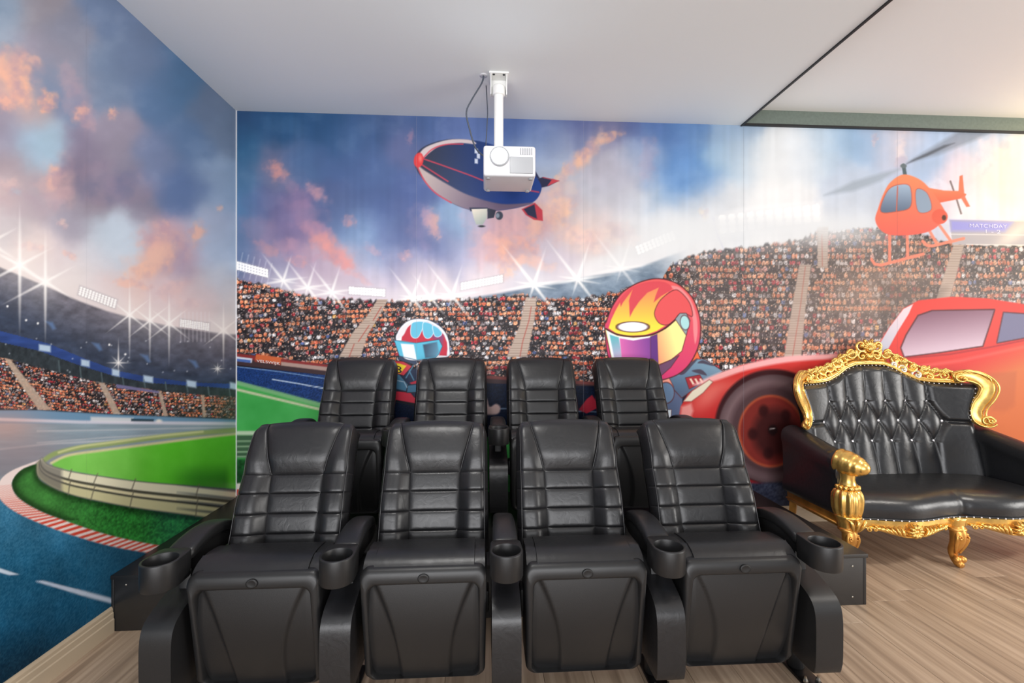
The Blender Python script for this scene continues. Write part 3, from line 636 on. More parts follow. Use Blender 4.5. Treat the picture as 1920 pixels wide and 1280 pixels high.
    s.line(k8([(165, 532), (260, 578), (400, 598), (560, 580), (680, 520), (780, 435)]), 3.0, K, 1, .9, True)
    s.poly(k8([(762,448),(800,400),(852,400),(884,460),(852,582)]), (146, 164, 170), line=1, lcol=K); s.ell(1100 + 842 / 4.571, 500 + 478 / 4.571, 8, 13, (170, 222, 222), line=.9, lcol=K, ang=-.15)
    s.ell(1100 + 395 / 4.571, 500 + 515 / 4.571, 28, 9, (244, 244, 248), line=1.4, lcol=K)
    s.poly(k8([(612,850),(720,800),(790,760),(720,860),(640,930),(610,930)]), (110, 72, 104), soft=1, line=.8, lcol=K)
    # plain red car
    CAR = [(1272,790),(1276,762),(1290,738),(1330,708),(1390,684),(1460,670),(1540,665),(1636,662),(1668,612),(1694,578),(1722,563),(1785,556),(1850,559),(1920,570),(2060,592),(2220,650),(2220,930),(1270,930)]
    s.poly(CAR, (214, 46, 40), soft=1.2, grad=((1500,600),(226,58,48),(1500,860),(186,26,32)))
    s.poly([(1300,722),(1340,702),(1400,682),(1470,668),(1545,664),(1640,662),(1640,668),(1540,674),(1470,680),(1400,694),(1340,714)], (246, 190, 190), soft=2.5, spline=True, alpha=.85)
    s.glow(1420, 712, 90, 10, (246, 110, 96), .5, -.2); s.glow(1330, 742, 40, 18, (248, 150, 134), .5, -.7)
    s.poly([(1282,752),(1298,733),(1330,712),(1336,716),(1318,736),(1296,752)], (226, 214, 190), soft=1.2, line=1, lcol=(140, 60, 56)); s.poly([(1274,790),(1278,762),(1296,756),(1300,770),(1292,792)], (240, 178, 170), soft=3, alpha=.7)
    s.poly([(1640,660),(1668,613),(1694,579),(1712,570),(1704,588),(1684,620),(1662,660)], (222, 196, 204), soft=1, grad=((1650,655),(176,180,196),(1700,575),(232,200,206)))
    s.poly([(1690,652),(1700,628),(1722,592),(1748,583),(1864,581),(1856,606),(1842,648),(1760,660),(1696,668)], (176, 140, 158), soft=1.2, line=2.2, lcol=(74, 26, 32), grad=((1760,584),(126,84,104),(1770,660),(206,180,196)))
    s.poly([(1882,586),(1940,590),(1990,620),(1870,642)], (112, 110, 142), soft=1.2, line=2, lcol=(84, 30, 36)); s.line([(1690, 672), (1780, 664), (1850, 652), (1960, 630)], 2.5, (150, 26, 36), .8, 1.5); s.line([(1700, 690), (1800, 676), (1920, 650)], 5, (244, 110, 100), .5, 3)
    s.poly([(1830,700),(1920,660),(2220,690),(2220,860),(1830,860)], (206, 126, 62), soft=26, alpha=.75)
    s.poly([(1852,700),(1906,696),(1902,760),(1884,772),(1862,770)], (170, 84, 54), soft=3, alpha=.35)
    s.ell(1450, 800, 110, 108, (58, 24, 28), soft=2.5); s.ell(1450, 804, 103, 102, (92, 70, 74), soft=2); s.ell(1446, 804, 92, 92, (150, 122, 126), soft=8, alpha=.6); s.ell(1448, 806, 80, 84, (84, 60, 64), soft=7); s.ell(1446, 808, 62, 68, (196, 84, 52), soft=2); s.ell(1446, 808, 58, 64, (140, 46, 40), soft=2); s.ell(1452, 812, 40, 46, (70, 28, 28), soft=9)
    for q in range(5):
        an = q * 2 * PI / 5 + .5; s.ell(1447 + 36 * math.cos(an), 808 + 42 * math.sin(an), 9, 11, (50, 20, 22), soft=3, alpha=.8)
    s.ell(1449, 806, 9, 10, (40, 22, 24), soft=2); s.line([(1444, 804), (1452, 803)], 2, (206, 190, 186))
    s.poly([(1270,898),(1420,905),(1480,903),(2220,900),(2220,1300),(1270,1300)], (46, 52, 74), soft=3, noise=.2)
    s.poly([(1100,748),(1110,740),(1125,762),(1100,775),(1085,768)], (176, 34, 54), soft=1)
    return np.clip(s.c, 0, 1)

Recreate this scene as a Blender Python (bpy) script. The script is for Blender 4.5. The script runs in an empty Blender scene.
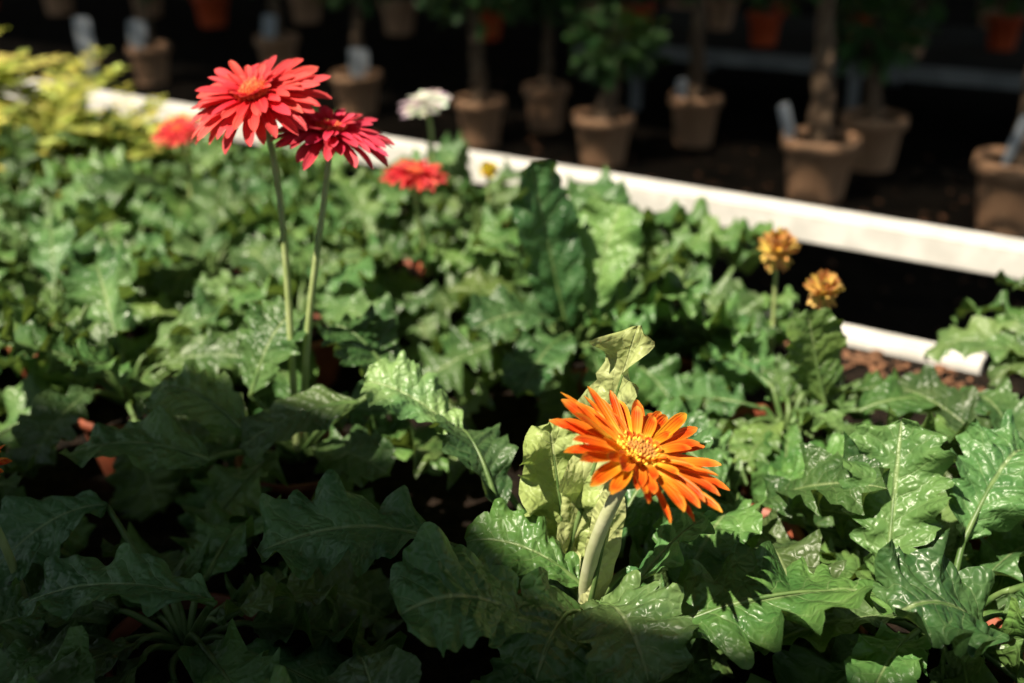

• [WORK TO BE COMPLETED]
Copy every record above exactly, leaving out the pictures.

• [EXERCISE RESULT]
The Blender Python script for this scene continues. Write part 3, from line 636 on. More parts follow. Use Blender 4.5. Treat the picture as 1920 pixels wide and 1280 pixels high.
    s.line(k8([(165, 532), (260, 578), (400, 598), (560, 580), (680, 520), (780, 435)]), 3.0, K, 1, .9, True)
    s.poly(k8([(762,448),(800,400),(852,400),(884,460),(852,582)]), (146, 164, 170), line=1, lcol=K); s.ell(1100 + 842 / 4.571, 500 + 478 / 4.571, 8, 13, (170, 222, 222), line=.9, lcol=K, ang=-.15)
    s.ell(1100 + 395 / 4.571, 500 + 515 / 4.571, 28, 9, (244, 244, 248), line=1.4, lcol=K)
    s.poly(k8([(612,850),(720,800),(790,760),(720,860),(640,930),(610,930)]), (110, 72, 104), soft=1, line=.8, lcol=K)
    # plain red car
    CAR = [(1272,790),(1276,762),(1290,738),(1330,708),(1390,684),(1460,670),(1540,665),(1636,662),(1668,612),(1694,578),(1722,563),(1785,556),(1850,559),(1920,570),(2060,592),(2220,650),(2220,930),(1270,930)]
    s.poly(CAR, (214, 46, 40), soft=1.2, grad=((1500,600),(226,58,48),(1500,860),(186,26,32)))
    s.poly([(1300,722),(1340,702),(1400,682),(1470,668),(1545,664),(1640,662),(1640,668),(1540,674),(1470,680),(1400,694),(1340,714)], (246, 190, 190), soft=2.5, spline=True, alpha=.85)
    s.glow(1420, 712, 90, 10, (246, 110, 96), .5, -.2); s.glow(1330, 742, 40, 18, (248, 150, 134), .5, -.7)
    s.poly([(1282,752),(1298,733),(1330,712),(1336,716),(1318,736),(1296,752)], (226, 214, 190), soft=1.2, line=1, lcol=(140, 60, 56)); s.poly([(1274,790),(1278,762),(1296,756),(1300,770),(1292,792)], (240, 178, 170), soft=3, alpha=.7)
    s.poly([(1640,660),(1668,613),(1694,579),(1712,570),(1704,588),(1684,620),(1662,660)], (222, 196, 204), soft=1, grad=((1650,655),(176,180,196),(1700,575),(232,200,206)))
    s.poly([(1690,652),(1700,628),(1722,592),(1748,583),(1864,581),(1856,606),(1842,648),(1760,660),(1696,668)], (176, 140, 158), soft=1.2, line=2.2, lcol=(74, 26, 32), grad=((1760,584),(126,84,104),(1770,660),(206,180,196)))
    s.poly([(1882,586),(1940,590),(1990,620),(1870,642)], (112, 110, 142), soft=1.2, line=2, lcol=(84, 30, 36)); s.line([(1690, 672), (1780, 664), (1850, 652), (1960, 630)], 2.5, (150, 26, 36), .8, 1.5); s.line([(1700, 690), (1800, 676), (1920, 650)], 5, (244, 110, 100), .5, 3)
    s.poly([(1830,700),(1920,660),(2220,690),(2220,860),(1830,860)], (206, 126, 62), soft=26, alpha=.75)
    s.poly([(1852,700),(1906,696),(1902,760),(1884,772),(1862,770)], (170, 84, 54), soft=3, alpha=.35)
    s.ell(1450, 800, 110, 108, (58, 24, 28), soft=2.5); s.ell(1450, 804, 103, 102, (92, 70, 74), soft=2); s.ell(1446, 804, 92, 92, (150, 122, 126), soft=8, alpha=.6); s.ell(1448, 806, 80, 84, (84, 60, 64), soft=7); s.ell(1446, 808, 62, 68, (196, 84, 52), soft=2); s.ell(1446, 808, 58, 64, (140, 46, 40), soft=2); s.ell(1452, 812, 40, 46, (70, 28, 28), soft=9)
    for q in range(5):
        an = q * 2 * PI / 5 + .5; s.ell(1447 + 36 * math.cos(an), 808 + 42 * math.sin(an), 9, 11, (50, 20, 22), soft=3, alpha=.8)
    s.ell(1449, 806, 9, 10, (40, 22, 24), soft=2); s.line([(1444, 804), (1452, 803)], 2, (206, 190, 186))
    s.poly([(1270,898),(1420,905),(1480,903),(2220,900),(2220,1300),(1270,1300)], (46, 52, 74), soft=3, noise=.2)
    s.poly([(1100,748),(1110,740),(1125,762),(1100,775),(1085,768)], (176, 34, 54), soft=1)
    return np.clip(s.c, 0, 1)

Recreate this scene as a Blender Python (bpy) script. The script is for Blender 4.5. The script runs in an empty Blender scene.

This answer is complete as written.